Exercise brief —
Begin with the line that contains "('L', 340, 548, 622, 712, (178, 78, 66), 'coral" and end with the line that contains "('L', 535, 705, 600, 682, (130, 150, 158), 'pale", transcribing exactly each line in that stretch and no other.

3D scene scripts

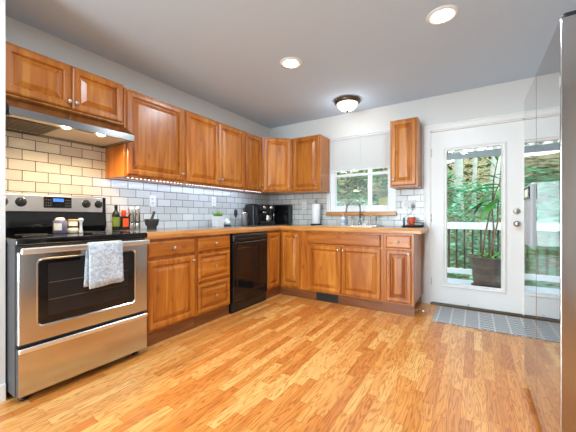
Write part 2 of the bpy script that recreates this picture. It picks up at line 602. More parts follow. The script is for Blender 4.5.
# back wall with window and door holes
WX0, WX1, WZ0, WZ1 = -1.755, -0.838, 1.11, 2.16
DX0, DX1, DZ1 = -0.44, 0.44, 2.06
b = bmesh.new()
for q in ((XW - .12, WX0, 0, ZC), (WX0, WX1, 0, WZ0), (WX0, WX1, WZ1, ZC), (WX1, DX0, 0, ZC), (DX0, DX1, DZ1, ZC), (DX1, XR + .12, 0, ZC)):
    box(b, q[0], q[1], YB, YB + .12, q[2], q[3])
struct('wall_back', b, 'wall', label='pale grey wall with the sink window and glass door')
struct('wall_right', bx(XR, XR + .12, YR, YB, 0, ZC), 'wall')
b = bmesh.new()
for q in ((XW - .12, -2.22, 0, ZC), (-.82, XR + .12, 0, ZC), (-2.22, -.82, 2.12, ZC)):
    box(b, q[0], q[1], YR - .12, YR, q[2], q[3])
struct('wall_rear', b, 'wall')
b = bmesh.new()
for x0, x1 in ((-2.22, -2.15), (-1.55, -1.49), (-.89, -.82)): box(b, x0, x1, YR - .08, YR - .02, 0, 2.12)
for x0, x1 in ((-2.15, -1.55), (-1.49, -.89)):
    box(b, x0, x1, YR - .08, YR - .02, 2.04, 2.12); box(b, x0, x1, YR - .08, YR - .02, 0, .09)
d2 = struct('added_rear_door', b, 'vinyl')  # unseen glass door, made up as an opening for the added fill lamp
for x0, x1 in ((-2.15, -1.55), (-1.49, -.89)): obj('glass', bx(x0, x1, YR - .054, YR - .048, .09, 2.04), 'glass', d2)
for k, (x0, x1) in enumerate(((DX1 + .07, XR),)):
    struct('baseboard_back', bx(x0, x1, YB - .014, YB, 0, .1, bev=.003), 'trim')
struct('baseboard_back', bx(-0.535, DX0 - .075, YB - .014, YB, 0, .1, bev=.003), 'trim', label='short white baseboard between base cabinet and door casing')

# tiles
b = bmesh.new()
box(b, XW, XW + .008, YS, 1.362, .85, 1.80)
box(b, XW, XW + .008, 1.362, YB, CT - .01, 1.40)
struct('trim_1', b, 'tile_y', label='white subway tile backsplash along the left wall')
b = bmesh.new()
box(b, XW + .008, WX0 - .04, YB - .008, YB, CT - .01, 1.40)
box(b, WX0 - .04, WX1 + .012, YB - .008, YB, CT - .01, 1.052)
box(b, WX1 + .012, -.512, YB - .008, YB, CT - .01, 1.40)
struct('trim_2', b, 'tile_x', label='white subway tile backsplash around the sink window')

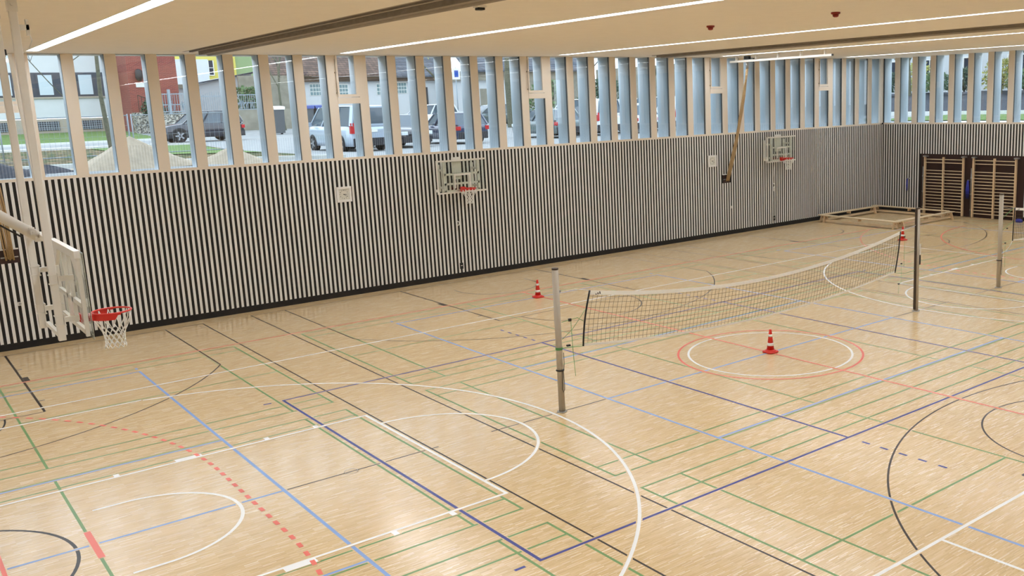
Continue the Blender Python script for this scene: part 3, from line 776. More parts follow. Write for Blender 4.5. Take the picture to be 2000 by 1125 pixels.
# ------------------------------------------------------------------ climbing ropes
def rope_station(x, lab, lab2, rail):
    bx = thing('rope_recess', lab2, 'wall recess', (x, YW, 2.28), group='rope recesses in the slatted wall')
    B(-.2, .2, .001, .006, -.165, .165).build('back_plate', M['recess'], bx)
    m = MB(); m.box(-.2, .2, -.01, .04, .165, .195); m.build('top_ledge', M['slat'], bx); 
    B(-.18, .18, .0, .03, -.03, .0).build('hook_bar', M['steel'], bx)
    t = thing('climbing_rope_set', lab, 'climbing ropes', (x, 0, 0), group='climbing ropes hooked to the slatted wall')
    top = (0 - (.1), 12.1, 6.62)
    random.seed(3)
    for k in range(5):
        o = (k-2)*.045; m = MB()
        p0 = Vector((-.28+o*.5, 12.05, 6.6)); p1 = Vector((o, 13.5, 2.2+.03*(k % 2)))
        pts = []
        for i in range(9):
            q = p0.lerp(p1, i/8); q.z -= .0; q.y -= .1*sin(pi*i/8); q.x += .015*sin(i*1.7+k); pts.append(q)
        m.tube(pts, .02, 8); m.build('rope', M['rope'], t)
        MB().tube([(p0.x, p0.y, 6.58), (p0.x, p0.y, 6.82 if rail else ZC-.003)], .022, 8).build('shackle', M['steel'], t)
    if rail:
        r = thing('rope_rail', 'white ceiling rail with small hangers above the climbing ropes at the right', 'ceiling rail', (x-.3, 0, 0))
        B(-.035, .035, 7.95, 12.95, 6.82, 6.9).build('rail', M['white'], r, .006); B(.12, .17, 8.3, 12.95, 6.84, 6.88).build('second_rail', M['white'], r, .004)
        B(-.03, .03, 7.9, 7.948, 6.83, 6.89).build('end_stop', M['black'], r)
        for y in (8.25, 9.35, 10.45, 11.55, 12.6): 
            h = MB(); h.box(-.04, .04, y-.03, y+.03, 6.9, ZC-.002); h.box(-.03, .16, y-.02, y+.02, 6.885, 6.905); h.build('hanger', M['white'], r)
        B(-.06, .06, 11.9, 12.15, 6.92, 7.04).build('trolley_box', M['black'], r)
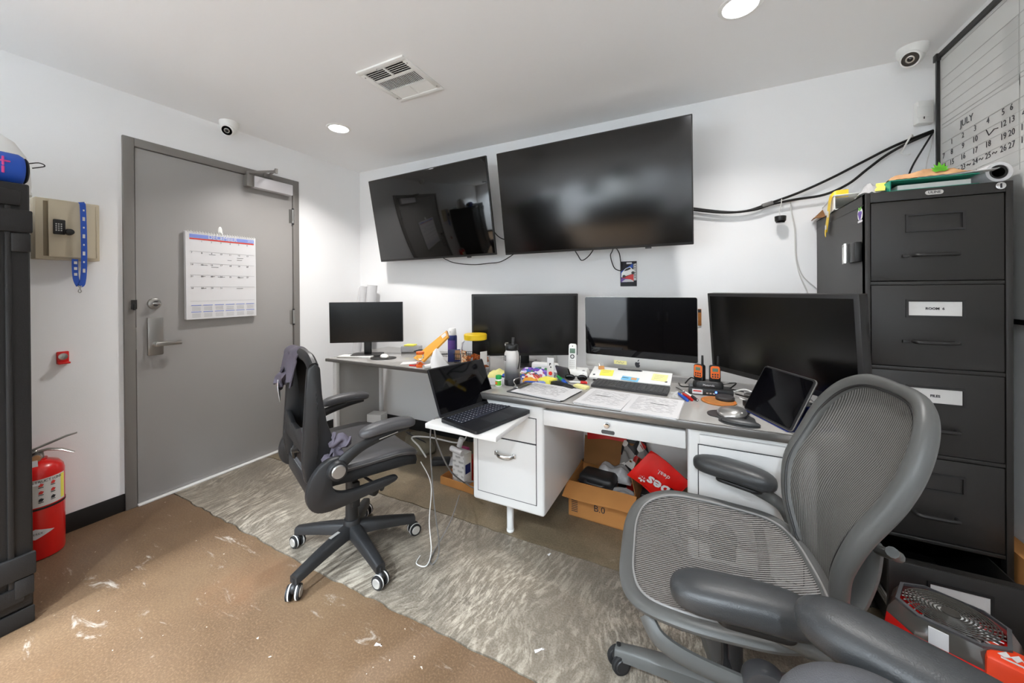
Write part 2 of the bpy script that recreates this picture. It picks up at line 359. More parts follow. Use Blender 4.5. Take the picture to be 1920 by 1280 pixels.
for z in (1.885, 1.06, .245):
    h = dp(B().cyl((XL + .014, 1.923, z - .055), (XL + .014, 1.923, z + .055), .008, n=14).bb((XL + .004, 1.895, z - .055), (XL + .008, 1.93, z + .055)), 'hinge', 'brushed')
    dp(B().cyl((XL + .014, 1.923, z - .066), (XL + .014, 1.923, z - .056), .0085, n=12).cyl((XL + .014, 1.923, z + .056), (XL + .014, 1.923, z + .066), .0085, n=12), 'hinge_pin', 'darkmetal', None)
db = dp(B().cyl((XL + .004, 1.049, 1.2), (XL + .018, 1.049, 1.2), .034, .031, 28, bev=.003), 'deadbolt', 'steel')
dp(B().cyl((XL + .018, 1.049, 1.2), (XL + .028, 1.049, 1.2), .018, .016, 20).bb((XL + .026, 1.030, 1.193), (XL + .044, 1.068, 1.207), .004, None), 'thumb_turn', 'chrome')
lp = dp(B().bb((XL + .004, 1.014, .885), (XL + .022, 1.088, 1.117), .005), 'lock_plate', 'brushed')
dp(B().cyl((XL + .02, 1.05, .953), (XL + .055, 1.05, .953), .017, n=18).bb((XL + .048, 1.035, .940), (XL + .066, 1.165, .966), .006), 'lever_handle', 'steel')
dp(B().bb((XL + .016, .942, 1.17), (XL + .026, .966, 1.225), .002).bb((XL + .014, .950, 1.165), (XL + .034, .958, 1.20), .002), 'strike_plate', 'darkmetal')
dp(B().bb((XL - .001, .962, .93), (XL + .006, .969, 1.06)), 'strike_plate', 'steel')
cl = dp(B().bb((XL + .006, 1.60, 2.043), (XL + .066, 1.893, 2.128), .006), 'closer_body', 'closer')
dp(B().bb((XL + .006, 1.552, 2.040), (XL + .064, 1.60, 2.131), .010), 'closer_end_cap', 'framegrey')
ca = dp(B().cyl((XL + .035, 1.575, 2.125), (XL + .035, 1.575, 2.155), .014).tube([(XL + .035, 1.575, 2.148), (XL + .23, 1.66, 2.150)], .009, 8), 'closer_arm', 'framegrey')
dp(B().cyl((XL + .23, 1.66, 2.135), (XL + .23, 1.66, 2.168), .011).tube([(XL + .23, 1.66, 2.16), (XL + .02, 1.72, 2.16)], .009, 8).bb((XL + .012, 1.69, 2.145), (XL + .03, 1.76, 2.175), .003), 'closer_arm', 'framegrey')

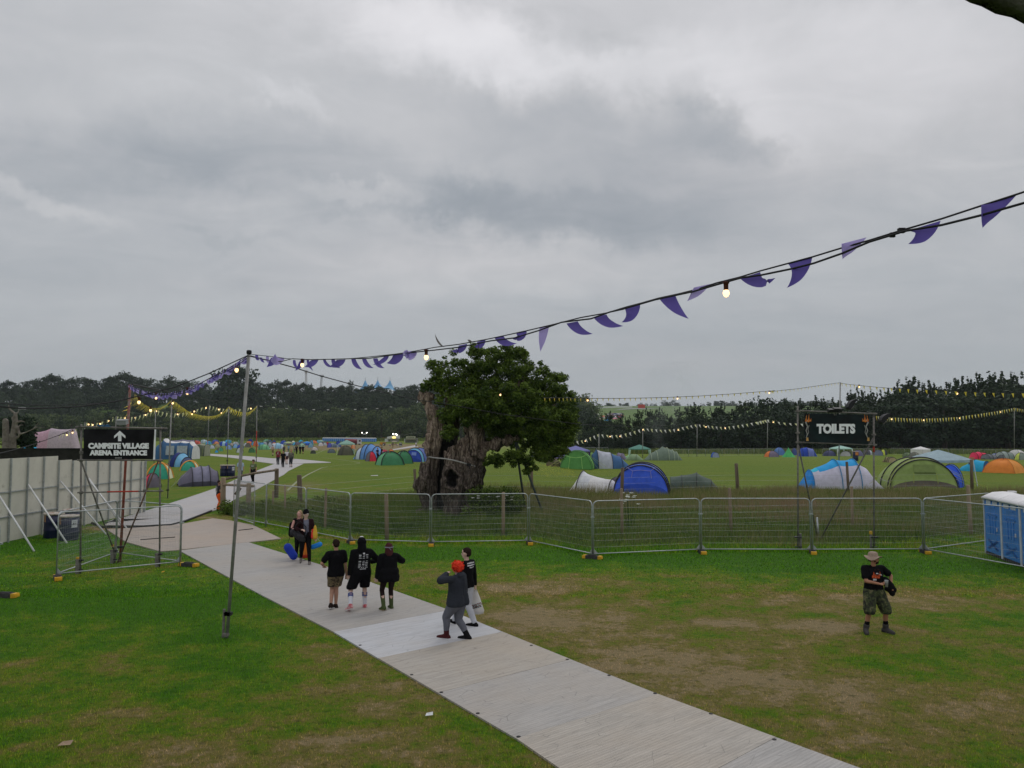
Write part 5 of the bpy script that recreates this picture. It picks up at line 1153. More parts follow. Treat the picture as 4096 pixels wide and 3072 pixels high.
for a in [
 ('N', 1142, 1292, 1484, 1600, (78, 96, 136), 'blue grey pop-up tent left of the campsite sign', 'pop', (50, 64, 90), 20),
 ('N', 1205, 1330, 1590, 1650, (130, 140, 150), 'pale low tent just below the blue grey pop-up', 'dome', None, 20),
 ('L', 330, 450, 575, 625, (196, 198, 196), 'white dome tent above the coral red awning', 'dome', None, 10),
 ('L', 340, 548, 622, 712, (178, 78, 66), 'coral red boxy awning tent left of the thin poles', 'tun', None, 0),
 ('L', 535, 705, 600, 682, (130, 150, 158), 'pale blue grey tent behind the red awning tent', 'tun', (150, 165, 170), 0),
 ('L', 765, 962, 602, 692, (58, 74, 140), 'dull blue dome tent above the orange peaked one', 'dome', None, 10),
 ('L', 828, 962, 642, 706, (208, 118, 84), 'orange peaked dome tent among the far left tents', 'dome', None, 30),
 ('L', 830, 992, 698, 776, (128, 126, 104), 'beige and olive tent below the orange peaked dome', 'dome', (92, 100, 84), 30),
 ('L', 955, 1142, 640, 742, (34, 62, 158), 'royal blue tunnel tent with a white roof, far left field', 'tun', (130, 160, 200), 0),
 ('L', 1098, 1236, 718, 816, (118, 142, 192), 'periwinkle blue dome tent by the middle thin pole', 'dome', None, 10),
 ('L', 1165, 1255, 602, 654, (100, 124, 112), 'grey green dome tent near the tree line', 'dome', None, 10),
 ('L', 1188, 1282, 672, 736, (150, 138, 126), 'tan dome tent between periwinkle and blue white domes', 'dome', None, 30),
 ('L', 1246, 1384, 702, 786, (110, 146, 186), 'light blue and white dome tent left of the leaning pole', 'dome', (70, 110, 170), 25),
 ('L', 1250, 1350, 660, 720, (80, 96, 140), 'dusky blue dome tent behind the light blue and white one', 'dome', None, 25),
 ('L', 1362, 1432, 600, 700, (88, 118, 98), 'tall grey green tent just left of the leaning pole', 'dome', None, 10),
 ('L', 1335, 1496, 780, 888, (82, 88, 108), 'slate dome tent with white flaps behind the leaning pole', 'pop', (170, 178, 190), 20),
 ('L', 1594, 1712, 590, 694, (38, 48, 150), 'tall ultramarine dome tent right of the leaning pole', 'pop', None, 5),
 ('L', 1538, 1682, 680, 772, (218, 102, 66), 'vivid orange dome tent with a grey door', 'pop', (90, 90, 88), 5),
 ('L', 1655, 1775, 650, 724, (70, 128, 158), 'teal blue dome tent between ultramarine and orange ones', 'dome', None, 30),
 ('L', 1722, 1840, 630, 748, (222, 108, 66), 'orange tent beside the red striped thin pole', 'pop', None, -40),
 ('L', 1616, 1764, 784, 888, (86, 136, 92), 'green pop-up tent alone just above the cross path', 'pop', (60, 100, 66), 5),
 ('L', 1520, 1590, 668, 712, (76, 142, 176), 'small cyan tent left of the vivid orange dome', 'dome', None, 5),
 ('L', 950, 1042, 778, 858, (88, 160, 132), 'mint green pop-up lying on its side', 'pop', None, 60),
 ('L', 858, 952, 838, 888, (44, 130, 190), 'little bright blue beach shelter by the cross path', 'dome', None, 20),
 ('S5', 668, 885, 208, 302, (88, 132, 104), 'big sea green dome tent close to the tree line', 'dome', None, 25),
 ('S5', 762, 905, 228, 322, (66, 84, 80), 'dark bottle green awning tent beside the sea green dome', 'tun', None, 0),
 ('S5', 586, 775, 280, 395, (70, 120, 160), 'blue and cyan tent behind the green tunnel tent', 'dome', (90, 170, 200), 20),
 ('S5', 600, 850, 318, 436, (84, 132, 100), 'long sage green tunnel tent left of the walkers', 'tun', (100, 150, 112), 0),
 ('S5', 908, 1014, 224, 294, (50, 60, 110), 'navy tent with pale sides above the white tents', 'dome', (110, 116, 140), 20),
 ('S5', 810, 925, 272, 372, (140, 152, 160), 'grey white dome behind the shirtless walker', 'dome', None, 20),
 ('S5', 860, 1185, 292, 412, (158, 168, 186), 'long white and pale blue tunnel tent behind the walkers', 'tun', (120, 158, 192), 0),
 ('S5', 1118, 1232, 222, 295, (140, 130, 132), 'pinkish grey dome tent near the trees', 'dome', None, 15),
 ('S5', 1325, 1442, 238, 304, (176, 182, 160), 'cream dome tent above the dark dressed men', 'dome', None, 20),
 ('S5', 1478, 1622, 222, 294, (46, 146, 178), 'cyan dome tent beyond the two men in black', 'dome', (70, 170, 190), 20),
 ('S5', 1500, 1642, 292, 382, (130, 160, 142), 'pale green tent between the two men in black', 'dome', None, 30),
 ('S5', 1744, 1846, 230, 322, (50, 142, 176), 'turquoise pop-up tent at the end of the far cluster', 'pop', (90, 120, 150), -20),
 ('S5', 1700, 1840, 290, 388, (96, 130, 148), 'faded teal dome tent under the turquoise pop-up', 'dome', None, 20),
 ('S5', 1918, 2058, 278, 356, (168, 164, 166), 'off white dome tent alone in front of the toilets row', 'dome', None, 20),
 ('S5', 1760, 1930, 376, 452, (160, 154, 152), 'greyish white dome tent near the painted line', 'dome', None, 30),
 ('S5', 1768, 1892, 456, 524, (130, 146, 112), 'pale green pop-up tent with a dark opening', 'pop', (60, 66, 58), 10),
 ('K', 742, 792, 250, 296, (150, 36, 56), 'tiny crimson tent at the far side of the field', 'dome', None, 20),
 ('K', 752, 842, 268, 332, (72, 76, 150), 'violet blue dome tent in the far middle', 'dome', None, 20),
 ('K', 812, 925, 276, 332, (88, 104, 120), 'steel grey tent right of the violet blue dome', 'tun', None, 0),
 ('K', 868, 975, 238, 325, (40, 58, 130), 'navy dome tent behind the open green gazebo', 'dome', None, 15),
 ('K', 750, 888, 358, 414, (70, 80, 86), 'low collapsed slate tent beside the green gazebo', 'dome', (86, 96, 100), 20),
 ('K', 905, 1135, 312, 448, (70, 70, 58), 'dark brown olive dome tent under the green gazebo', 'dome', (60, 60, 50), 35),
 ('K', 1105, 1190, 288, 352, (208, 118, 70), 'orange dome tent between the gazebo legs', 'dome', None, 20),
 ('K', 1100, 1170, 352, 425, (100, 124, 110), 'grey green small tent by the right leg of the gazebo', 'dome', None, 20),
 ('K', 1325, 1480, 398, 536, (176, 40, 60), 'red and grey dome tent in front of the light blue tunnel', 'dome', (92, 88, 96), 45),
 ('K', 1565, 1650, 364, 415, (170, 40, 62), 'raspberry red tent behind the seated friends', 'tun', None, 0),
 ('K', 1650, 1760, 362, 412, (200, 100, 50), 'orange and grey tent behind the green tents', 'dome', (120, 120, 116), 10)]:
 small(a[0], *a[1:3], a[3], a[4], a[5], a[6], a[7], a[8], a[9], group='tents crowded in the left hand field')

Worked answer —
 ('L', 340, 548, 622, 712, (178, 78, 66), 'coral red boxy awning tent left of the thin poles', 'tun', None, 0),
 ('L', 535, 705, 600, 682, (130, 150, 158), 'pale blue grey tent behind the red awning tent', 'tun', (150, 165, 170), 0),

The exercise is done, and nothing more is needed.